▼
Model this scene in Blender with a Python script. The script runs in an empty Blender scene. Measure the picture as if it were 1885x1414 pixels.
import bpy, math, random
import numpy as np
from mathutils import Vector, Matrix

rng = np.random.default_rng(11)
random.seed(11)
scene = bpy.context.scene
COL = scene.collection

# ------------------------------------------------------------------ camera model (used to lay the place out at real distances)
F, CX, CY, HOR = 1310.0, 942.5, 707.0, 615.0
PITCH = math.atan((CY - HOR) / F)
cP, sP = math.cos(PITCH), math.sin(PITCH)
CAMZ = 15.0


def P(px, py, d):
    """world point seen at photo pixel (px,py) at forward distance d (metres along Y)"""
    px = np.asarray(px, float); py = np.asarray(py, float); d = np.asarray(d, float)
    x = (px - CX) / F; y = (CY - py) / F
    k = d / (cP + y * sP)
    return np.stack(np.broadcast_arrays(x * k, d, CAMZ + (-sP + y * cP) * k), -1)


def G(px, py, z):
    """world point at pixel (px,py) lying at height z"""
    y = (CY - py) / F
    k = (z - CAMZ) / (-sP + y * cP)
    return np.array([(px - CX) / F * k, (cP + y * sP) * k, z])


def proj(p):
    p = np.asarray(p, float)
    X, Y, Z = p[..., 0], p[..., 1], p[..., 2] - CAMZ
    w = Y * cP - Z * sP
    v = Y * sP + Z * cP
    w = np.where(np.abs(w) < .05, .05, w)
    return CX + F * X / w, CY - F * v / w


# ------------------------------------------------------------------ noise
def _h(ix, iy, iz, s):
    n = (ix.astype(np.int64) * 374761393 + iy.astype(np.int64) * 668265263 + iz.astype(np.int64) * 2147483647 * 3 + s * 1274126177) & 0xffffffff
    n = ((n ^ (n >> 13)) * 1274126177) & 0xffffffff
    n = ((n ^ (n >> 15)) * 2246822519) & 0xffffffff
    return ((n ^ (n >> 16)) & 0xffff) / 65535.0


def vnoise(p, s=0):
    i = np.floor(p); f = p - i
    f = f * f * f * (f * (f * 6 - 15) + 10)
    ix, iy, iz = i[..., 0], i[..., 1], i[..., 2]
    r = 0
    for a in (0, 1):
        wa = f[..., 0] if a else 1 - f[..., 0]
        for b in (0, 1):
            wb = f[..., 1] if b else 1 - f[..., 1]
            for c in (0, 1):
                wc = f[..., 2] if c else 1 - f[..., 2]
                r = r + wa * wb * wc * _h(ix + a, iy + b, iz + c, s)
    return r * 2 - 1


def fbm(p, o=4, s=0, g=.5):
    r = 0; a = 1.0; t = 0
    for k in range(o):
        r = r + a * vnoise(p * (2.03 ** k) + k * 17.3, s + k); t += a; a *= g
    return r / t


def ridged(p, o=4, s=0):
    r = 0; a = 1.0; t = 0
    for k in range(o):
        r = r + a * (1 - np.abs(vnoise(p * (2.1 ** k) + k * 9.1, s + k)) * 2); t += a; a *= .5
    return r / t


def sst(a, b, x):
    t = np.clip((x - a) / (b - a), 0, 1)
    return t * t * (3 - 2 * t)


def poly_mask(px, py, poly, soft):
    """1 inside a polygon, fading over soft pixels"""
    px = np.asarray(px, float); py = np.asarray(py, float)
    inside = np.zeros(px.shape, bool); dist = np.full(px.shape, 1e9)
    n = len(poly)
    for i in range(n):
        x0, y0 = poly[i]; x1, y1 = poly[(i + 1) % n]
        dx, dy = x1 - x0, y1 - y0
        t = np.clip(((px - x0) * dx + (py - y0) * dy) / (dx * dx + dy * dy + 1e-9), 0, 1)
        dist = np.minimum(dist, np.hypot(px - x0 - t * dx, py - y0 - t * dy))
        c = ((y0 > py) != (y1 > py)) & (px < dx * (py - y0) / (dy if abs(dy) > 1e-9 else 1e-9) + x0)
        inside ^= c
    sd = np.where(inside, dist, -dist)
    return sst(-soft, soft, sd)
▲
▼
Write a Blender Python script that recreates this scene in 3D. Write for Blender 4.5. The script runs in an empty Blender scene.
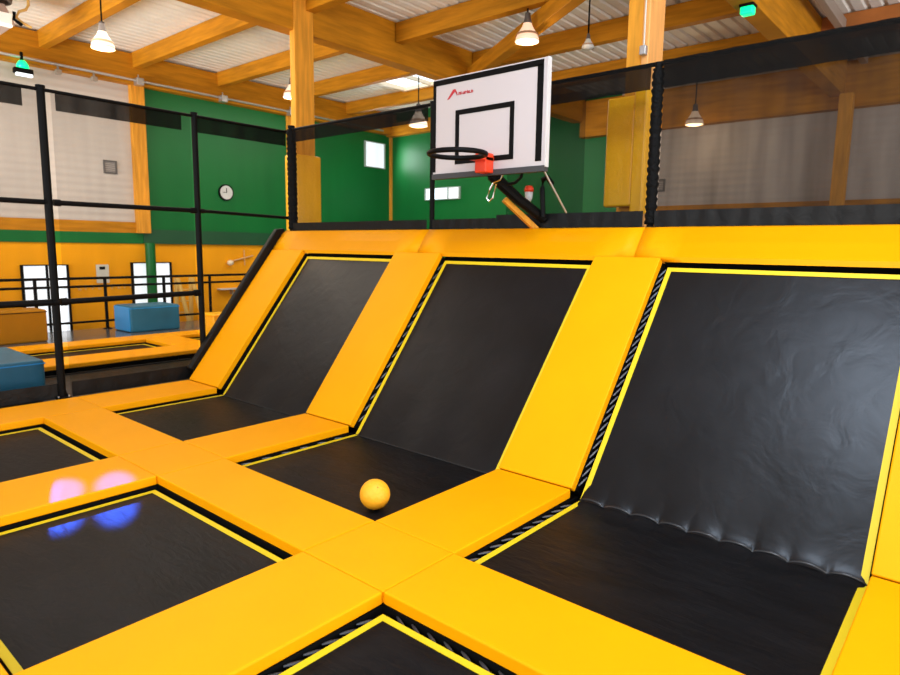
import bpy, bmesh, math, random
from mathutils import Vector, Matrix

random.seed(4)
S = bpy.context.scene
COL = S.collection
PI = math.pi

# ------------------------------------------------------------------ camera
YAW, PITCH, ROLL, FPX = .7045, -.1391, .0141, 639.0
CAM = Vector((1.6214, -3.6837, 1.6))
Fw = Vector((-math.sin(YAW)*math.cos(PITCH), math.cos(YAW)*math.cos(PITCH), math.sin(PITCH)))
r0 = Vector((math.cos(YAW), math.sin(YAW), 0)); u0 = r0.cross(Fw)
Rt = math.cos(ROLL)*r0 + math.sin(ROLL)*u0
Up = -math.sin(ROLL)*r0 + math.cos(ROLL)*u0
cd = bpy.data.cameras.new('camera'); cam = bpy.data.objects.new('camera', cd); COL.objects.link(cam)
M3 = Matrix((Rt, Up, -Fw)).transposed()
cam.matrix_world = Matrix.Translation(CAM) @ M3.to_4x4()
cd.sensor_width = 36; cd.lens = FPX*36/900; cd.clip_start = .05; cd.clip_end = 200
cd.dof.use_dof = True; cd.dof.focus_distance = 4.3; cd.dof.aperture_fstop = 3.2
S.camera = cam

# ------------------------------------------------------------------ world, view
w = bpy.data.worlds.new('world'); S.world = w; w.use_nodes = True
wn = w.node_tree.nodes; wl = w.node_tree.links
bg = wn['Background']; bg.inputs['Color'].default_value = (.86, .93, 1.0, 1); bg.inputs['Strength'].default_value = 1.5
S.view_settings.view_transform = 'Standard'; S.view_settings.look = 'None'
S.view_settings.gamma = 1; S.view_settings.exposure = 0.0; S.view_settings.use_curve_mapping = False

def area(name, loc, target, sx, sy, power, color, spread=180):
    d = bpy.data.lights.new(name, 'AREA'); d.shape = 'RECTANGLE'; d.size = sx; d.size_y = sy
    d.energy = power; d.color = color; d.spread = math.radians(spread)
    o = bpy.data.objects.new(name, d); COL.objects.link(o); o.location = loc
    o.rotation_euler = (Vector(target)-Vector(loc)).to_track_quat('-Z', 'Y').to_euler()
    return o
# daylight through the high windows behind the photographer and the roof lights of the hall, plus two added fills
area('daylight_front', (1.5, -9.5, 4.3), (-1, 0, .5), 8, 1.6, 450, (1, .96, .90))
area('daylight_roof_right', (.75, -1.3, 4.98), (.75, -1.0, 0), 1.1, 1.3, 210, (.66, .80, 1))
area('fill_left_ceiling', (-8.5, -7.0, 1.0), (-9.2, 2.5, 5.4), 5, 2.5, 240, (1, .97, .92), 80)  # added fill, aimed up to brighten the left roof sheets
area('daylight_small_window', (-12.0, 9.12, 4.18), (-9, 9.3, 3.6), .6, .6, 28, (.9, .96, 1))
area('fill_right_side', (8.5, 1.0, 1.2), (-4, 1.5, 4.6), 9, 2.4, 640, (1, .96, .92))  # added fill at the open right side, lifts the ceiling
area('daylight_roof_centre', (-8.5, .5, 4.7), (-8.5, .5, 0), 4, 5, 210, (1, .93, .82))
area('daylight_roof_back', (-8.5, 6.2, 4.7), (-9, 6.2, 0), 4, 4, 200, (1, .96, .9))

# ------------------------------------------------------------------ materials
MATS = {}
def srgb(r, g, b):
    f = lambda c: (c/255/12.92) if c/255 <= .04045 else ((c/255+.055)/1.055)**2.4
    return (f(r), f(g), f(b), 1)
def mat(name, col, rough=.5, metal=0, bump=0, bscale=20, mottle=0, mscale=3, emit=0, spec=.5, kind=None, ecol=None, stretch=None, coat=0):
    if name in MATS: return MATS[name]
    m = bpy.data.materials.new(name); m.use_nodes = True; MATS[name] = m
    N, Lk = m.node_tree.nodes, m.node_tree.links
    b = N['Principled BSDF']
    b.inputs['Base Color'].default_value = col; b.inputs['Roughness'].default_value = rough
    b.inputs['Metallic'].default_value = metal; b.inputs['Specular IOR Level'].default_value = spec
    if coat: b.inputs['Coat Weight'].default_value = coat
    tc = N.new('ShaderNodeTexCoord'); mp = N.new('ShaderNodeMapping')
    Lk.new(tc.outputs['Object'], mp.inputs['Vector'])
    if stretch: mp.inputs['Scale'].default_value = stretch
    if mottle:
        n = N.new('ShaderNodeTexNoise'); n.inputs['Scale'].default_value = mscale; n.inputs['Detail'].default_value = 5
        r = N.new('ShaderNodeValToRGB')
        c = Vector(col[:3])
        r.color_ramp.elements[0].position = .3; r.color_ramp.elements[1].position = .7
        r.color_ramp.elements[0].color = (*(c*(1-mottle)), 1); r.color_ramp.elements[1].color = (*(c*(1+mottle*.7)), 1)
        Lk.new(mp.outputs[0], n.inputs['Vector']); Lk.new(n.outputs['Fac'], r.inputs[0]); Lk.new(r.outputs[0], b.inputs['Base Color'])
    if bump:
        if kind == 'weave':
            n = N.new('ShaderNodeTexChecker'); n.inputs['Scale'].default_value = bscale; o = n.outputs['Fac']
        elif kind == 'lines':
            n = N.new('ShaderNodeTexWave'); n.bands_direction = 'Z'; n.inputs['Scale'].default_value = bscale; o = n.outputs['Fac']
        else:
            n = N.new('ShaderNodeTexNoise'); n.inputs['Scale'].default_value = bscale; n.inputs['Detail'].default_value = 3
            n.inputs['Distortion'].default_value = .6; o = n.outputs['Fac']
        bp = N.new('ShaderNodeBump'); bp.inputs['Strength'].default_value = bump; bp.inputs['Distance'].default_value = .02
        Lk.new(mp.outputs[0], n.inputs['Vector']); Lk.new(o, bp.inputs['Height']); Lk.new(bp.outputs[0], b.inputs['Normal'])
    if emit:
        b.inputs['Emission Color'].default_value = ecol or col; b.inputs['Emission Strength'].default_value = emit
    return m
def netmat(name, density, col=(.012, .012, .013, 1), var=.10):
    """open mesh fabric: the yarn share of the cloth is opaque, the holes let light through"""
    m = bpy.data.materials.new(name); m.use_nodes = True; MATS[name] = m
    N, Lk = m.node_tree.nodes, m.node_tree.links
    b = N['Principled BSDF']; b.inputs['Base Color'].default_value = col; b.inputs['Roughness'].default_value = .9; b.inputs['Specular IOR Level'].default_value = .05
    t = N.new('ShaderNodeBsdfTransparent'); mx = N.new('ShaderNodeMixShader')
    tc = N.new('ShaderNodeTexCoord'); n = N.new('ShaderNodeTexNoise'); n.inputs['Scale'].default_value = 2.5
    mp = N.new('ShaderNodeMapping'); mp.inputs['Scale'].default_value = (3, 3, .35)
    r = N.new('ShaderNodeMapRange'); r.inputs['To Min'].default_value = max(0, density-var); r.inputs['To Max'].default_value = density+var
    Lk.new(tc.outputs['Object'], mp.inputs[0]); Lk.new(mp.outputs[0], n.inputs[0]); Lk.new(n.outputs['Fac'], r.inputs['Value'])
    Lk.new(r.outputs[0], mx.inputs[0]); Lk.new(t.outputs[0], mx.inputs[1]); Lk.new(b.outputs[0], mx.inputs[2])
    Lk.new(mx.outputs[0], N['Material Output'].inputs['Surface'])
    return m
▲
▼
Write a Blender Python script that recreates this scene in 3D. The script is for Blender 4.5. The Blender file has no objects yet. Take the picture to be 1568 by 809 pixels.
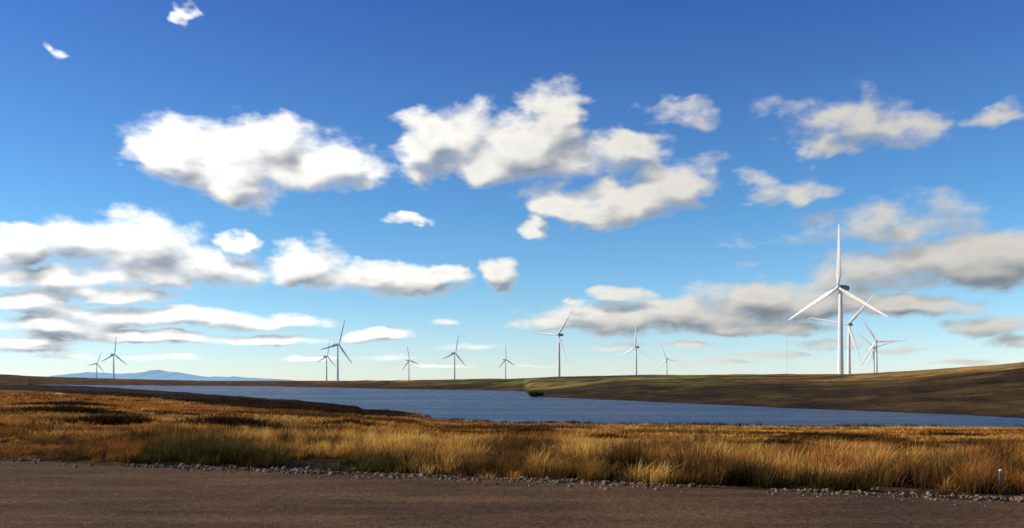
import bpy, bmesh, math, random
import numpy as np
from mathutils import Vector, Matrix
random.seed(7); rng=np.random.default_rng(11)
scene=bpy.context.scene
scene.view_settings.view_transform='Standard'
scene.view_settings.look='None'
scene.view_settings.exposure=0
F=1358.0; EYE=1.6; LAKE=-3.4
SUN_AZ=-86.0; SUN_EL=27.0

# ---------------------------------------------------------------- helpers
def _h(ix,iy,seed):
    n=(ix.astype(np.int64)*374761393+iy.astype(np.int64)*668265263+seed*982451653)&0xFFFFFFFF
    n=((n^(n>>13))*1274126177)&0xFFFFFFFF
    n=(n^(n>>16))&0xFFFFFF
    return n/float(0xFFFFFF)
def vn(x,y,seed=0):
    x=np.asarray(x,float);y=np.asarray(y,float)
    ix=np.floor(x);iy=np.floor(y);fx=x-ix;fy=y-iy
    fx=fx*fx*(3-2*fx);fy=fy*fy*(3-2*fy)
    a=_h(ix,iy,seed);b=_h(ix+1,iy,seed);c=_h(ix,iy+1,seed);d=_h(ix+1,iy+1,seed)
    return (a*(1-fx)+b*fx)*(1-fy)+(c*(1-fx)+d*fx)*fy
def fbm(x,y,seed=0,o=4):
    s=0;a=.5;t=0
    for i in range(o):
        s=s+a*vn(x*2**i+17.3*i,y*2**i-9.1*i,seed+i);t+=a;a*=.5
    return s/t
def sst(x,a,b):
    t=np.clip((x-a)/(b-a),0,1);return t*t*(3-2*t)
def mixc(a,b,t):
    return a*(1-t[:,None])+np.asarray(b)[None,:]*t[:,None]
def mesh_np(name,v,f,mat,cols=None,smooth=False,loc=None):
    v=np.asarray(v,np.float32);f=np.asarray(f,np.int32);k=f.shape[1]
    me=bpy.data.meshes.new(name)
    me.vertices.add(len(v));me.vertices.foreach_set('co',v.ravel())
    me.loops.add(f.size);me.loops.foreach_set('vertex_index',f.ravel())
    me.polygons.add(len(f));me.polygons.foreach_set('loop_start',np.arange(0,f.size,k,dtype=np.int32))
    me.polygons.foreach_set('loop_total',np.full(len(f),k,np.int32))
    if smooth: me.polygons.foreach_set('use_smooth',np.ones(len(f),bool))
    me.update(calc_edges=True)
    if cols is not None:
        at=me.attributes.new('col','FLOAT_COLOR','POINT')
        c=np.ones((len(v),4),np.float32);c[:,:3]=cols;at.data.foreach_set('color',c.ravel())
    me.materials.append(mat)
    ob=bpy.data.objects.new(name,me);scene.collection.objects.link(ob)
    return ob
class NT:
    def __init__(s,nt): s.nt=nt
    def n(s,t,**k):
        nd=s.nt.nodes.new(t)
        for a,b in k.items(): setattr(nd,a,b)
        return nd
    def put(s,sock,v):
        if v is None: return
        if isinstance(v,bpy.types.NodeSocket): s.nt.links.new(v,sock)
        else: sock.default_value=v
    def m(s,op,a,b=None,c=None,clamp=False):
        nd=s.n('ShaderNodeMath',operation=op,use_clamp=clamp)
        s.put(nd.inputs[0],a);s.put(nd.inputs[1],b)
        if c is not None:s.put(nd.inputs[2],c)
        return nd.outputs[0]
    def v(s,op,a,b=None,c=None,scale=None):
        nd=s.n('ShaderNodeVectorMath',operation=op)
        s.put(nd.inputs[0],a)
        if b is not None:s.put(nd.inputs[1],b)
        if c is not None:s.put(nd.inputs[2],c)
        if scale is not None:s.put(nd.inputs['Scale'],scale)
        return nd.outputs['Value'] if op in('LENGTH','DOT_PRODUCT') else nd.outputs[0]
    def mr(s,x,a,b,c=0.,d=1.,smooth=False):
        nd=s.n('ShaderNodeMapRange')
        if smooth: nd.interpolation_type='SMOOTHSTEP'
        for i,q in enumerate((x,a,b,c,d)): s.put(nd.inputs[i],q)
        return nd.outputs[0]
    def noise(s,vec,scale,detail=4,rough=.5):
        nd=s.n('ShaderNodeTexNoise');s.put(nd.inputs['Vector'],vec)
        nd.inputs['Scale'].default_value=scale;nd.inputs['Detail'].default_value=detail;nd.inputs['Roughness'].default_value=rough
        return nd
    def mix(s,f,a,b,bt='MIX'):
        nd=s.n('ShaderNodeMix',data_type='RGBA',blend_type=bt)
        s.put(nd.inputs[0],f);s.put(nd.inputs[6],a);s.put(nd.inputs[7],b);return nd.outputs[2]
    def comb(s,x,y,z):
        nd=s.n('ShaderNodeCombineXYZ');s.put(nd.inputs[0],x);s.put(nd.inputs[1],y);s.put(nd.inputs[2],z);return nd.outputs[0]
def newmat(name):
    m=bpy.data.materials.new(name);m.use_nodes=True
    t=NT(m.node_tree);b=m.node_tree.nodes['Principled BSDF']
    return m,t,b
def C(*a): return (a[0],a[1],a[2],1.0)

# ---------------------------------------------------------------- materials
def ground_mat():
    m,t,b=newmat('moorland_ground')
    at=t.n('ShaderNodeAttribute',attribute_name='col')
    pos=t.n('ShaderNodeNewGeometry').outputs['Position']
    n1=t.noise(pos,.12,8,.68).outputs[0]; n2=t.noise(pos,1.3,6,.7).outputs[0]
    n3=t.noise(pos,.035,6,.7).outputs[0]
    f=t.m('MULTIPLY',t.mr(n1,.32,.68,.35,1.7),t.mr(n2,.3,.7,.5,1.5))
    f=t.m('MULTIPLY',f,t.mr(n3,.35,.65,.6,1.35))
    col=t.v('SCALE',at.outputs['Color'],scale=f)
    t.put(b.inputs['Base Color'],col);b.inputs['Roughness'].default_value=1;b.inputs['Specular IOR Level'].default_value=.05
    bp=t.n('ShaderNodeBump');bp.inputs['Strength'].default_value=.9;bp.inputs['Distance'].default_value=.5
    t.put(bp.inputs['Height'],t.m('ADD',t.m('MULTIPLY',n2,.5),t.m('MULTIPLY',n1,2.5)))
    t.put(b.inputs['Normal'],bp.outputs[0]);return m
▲
### Given request
From the listing above, repeat only the lines between the line containing "by 809 pixels." and the line containing "SUN_AZ=-86.0; SUN_EL=27.0", those two included. Pictures are not part of the copy.

### Result
Write a Blender Python script that recreates this scene in 3D. The script is for Blender 4.5. The Blender file has no objects yet. Take the picture to be 1568 by 809 pixels.
import bpy, bmesh, math, random
import numpy as np
from mathutils import Vector, Matrix
random.seed(7); rng=np.random.default_rng(11)
scene=bpy.context.scene
scene.view_settings.view_transform='Standard'
scene.view_settings.look='None'
scene.view_settings.exposure=0
F=1358.0; EYE=1.6; LAKE=-3.4
SUN_AZ=-86.0; SUN_EL=27.0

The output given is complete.